GMTK Jam 2025

2025-08-07

Last week I participated in the GMTK 2025 game jam, which had the theme of “loop”. As I often do, I got caught up in building the game engine and ended up not making much progress on the actual “game” part of my entry. However I did submit it, and since I got some comments on the submission page, I decided to make blog post detailing my plans for the game.

Rejected Concept

Initially I wanted to make a game that really leaned into the “loop” theme. I created a new spread in my bullet journal, opened up the Wikipedia page for loop, and started writing down what came to mind.

I particularly liked this definition:

  • Loop (topology), a path that starts and ends at the same point, possibly reduced to a single point

From there I had the idea to make an idle game (like Cookie Clicker) where you always return to the same point. You would start off with access to only a single point, and then make a loop containing just that point. Making that loop would give you some score, and then you would use score to buy upgrades, etc.

The problem with that idea was that I wasn’t really interested in it. I’ve played my share of idle games, but I just didn’t feel like making one myself.

New Concept Pitch

You gain access to a remote control interface for a robot. Starting out, you can only see nearby nodes and then travel to them. As you explore, you discover software that upgrades your interface, and notes that explain how to properly use the robot.

Among the the interfaces available to you is a camera. A noisy, poorly calibrated camera, which takes multiple seconds to download the image to your remote control interface. Do you have what it takes to find the signal buried in the noise?

The following sections may spoil puzzles for the game, if I develop it further. I’m pretty bad at finishing projects, but you’ve been warned.

Ideas for Puzzles

In case it wasn’t clear from reading the pitch, I mostly have ideas for things that could be puzzles. I didn’t have any idea for a broader narrative or a satisfying conclusion.

NavMind

The start of the game would revolve around exploring different “points of interest”. At these points of interest you would be able to find various notes and interfaces. Exploring a new point of interest would be as easy as clicking a button. In universe, a separate processor called the NavMind is responsible for tracking these points of interest.

Crucially, the NavMind is not designed to expose every possible corner of the world to you, the remote operator. It’s purpose is to make it easy to maneuver the robot to where it’s supposed to go.

The key to this puzzle would be:

  1. Giving the player another way of moving the robot.
  2. Giving the player another way of seeing the world (the camera would be a big part of this).
  3. Making the player realize that “points of interest” are an incomplete description of the world.
  4. Having the player discover how to “manually” explore the world.

I wasn’t sure how I was going to give the player manual movement of the robot. One idea was to make a software package the user can find; e.g. an upgrade that the player can pick up. However I wasn’t thrilled with this idea because I wanted the game like Outer Wilds, where the only only barrier to solving the game is your knowledge of it.

Command Line

A potential way to have hidden functionality is by adding a command line to the robot. This is how Basilisk 2000 deals with this problem. Now instead of needing an upgrade, you just need to know the magic word.

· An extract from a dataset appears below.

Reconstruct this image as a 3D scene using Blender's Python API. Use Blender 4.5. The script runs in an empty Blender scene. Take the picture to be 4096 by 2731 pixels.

This wouldn’t necessarily rule out having upgrades either. The upgrades could instead be a more discover-able or more convenient way of using the commands.

Camera

This one draws a bit more from my day job. We use a camera as a part of a measurement system so I’ve needed to learn and implement techniques for reducing noise in the output images. I wanted to put some of that into the game.

Making this an actual puzzle instead just “Scientific Camera Simulator 3000” requires a bit more thought, but I have a couple ideas:

As for the hurdles the player would have to overcome:

Download Speed

To prevent some of the puzzles from being trivially brute forced, I decided to make the images take a while to “download”. While the image is already stored on the robot, seeing it in the remote control interface requires downloading it over an agonizingly slow connection. This also puts more importance on the NavMind, as such a slow frame rate would make navigating using only the camera impossible.

I did also have the idea to add a compression software upgrade that improves the download speed somewhat.

Signal Processing

This is less thought out, but given the slow connection mechanic, perhaps it would make sense to introduce reports that take less time to download? It would depend on the puzzle, but one of the key concepts is that it’s not the robot or user interface that is slow, it’s the connection between them.

The puzzle here might be in learning to understand how to read these plots of data, and when to use them.